**The request:**
Repeat the listing below word for word, stopping after the line that contains "return np.array(v), np.array(f)".

**Given information:**
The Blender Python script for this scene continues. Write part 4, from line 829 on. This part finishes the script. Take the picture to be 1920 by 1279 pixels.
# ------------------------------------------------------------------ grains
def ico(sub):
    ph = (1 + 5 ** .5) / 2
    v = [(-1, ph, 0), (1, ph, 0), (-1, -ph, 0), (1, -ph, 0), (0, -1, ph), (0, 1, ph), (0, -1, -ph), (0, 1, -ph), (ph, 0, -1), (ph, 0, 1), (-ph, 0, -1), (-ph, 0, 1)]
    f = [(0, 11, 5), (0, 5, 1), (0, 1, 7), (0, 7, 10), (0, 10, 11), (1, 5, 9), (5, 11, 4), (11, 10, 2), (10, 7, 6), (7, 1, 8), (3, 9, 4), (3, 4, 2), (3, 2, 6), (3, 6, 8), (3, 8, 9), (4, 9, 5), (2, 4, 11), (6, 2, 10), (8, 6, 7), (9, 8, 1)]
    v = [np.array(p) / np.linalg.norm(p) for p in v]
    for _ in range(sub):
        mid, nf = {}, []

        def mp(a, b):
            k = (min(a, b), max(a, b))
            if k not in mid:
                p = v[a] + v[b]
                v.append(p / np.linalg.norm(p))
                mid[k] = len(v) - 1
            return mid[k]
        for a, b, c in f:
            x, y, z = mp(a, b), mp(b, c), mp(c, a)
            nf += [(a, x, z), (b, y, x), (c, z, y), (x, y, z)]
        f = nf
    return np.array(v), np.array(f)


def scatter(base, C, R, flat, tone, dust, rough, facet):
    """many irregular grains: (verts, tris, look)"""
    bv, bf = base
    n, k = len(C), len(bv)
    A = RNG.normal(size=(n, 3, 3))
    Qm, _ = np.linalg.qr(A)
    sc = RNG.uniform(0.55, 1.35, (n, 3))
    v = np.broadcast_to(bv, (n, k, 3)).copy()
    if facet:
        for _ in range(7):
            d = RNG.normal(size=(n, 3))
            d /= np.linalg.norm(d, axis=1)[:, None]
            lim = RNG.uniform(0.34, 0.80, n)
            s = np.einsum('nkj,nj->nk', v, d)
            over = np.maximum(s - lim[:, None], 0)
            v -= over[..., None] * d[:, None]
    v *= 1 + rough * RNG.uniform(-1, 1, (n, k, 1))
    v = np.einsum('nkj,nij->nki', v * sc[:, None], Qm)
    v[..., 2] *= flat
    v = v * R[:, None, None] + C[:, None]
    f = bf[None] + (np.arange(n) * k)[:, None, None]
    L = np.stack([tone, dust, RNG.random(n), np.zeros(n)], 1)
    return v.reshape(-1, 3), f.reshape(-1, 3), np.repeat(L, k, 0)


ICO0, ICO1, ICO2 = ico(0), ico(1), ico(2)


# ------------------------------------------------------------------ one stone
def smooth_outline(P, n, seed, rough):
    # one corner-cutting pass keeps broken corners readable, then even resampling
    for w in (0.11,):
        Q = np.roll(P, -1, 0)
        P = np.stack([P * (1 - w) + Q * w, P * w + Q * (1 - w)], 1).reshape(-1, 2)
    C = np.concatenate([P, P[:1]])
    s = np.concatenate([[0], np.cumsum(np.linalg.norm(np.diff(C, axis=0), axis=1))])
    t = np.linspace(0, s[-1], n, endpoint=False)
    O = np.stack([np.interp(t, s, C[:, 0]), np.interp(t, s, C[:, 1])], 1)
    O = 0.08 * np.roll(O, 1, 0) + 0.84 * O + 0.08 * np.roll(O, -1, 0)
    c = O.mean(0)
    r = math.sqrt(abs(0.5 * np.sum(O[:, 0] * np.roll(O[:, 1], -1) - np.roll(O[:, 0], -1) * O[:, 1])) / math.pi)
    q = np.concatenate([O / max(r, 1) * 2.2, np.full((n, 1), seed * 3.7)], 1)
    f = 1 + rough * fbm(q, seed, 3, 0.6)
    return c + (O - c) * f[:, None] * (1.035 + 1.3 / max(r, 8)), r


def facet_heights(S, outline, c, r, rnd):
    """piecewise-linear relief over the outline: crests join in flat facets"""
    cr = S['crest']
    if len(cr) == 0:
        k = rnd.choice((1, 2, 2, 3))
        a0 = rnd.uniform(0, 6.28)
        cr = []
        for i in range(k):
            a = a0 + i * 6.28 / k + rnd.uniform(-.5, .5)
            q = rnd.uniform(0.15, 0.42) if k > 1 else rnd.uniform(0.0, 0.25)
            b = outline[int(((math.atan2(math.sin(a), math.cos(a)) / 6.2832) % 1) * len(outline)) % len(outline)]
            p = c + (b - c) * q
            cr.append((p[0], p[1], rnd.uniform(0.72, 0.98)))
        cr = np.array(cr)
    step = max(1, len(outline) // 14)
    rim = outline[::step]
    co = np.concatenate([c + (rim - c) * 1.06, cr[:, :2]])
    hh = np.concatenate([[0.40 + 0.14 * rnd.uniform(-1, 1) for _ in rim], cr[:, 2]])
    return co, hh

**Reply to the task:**
The Blender Python script for this scene continues. Write part 4, from line 829 on. This part finishes the script. Take the picture to be 1920 by 1279 pixels.
# ------------------------------------------------------------------ grains
def ico(sub):
    ph = (1 + 5 ** .5) / 2
    v = [(-1, ph, 0), (1, ph, 0), (-1, -ph, 0), (1, -ph, 0), (0, -1, ph), (0, 1, ph), (0, -1, -ph), (0, 1, -ph), (ph, 0, -1), (ph, 0, 1), (-ph, 0, -1), (-ph, 0, 1)]
    f = [(0, 11, 5), (0, 5, 1), (0, 1, 7), (0, 7, 10), (0, 10, 11), (1, 5, 9), (5, 11, 4), (11, 10, 2), (10, 7, 6), (7, 1, 8), (3, 9, 4), (3, 4, 2), (3, 2, 6), (3, 6, 8), (3, 8, 9), (4, 9, 5), (2, 4, 11), (6, 2, 10), (8, 6, 7), (9, 8, 1)]
    v = [np.array(p) / np.linalg.norm(p) for p in v]
    for _ in range(sub):
        mid, nf = {}, []

        def mp(a, b):
            k = (min(a, b), max(a, b))
            if k not in mid:
                p = v[a] + v[b]
                v.append(p / np.linalg.norm(p))
                mid[k] = len(v) - 1
            return mid[k]
        for a, b, c in f:
            x, y, z = mp(a, b), mp(b, c), mp(c, a)
            nf += [(a, x, z), (b, y, x), (c, z, y), (x, y, z)]
        f = nf
    return np.array(v), np.array(f)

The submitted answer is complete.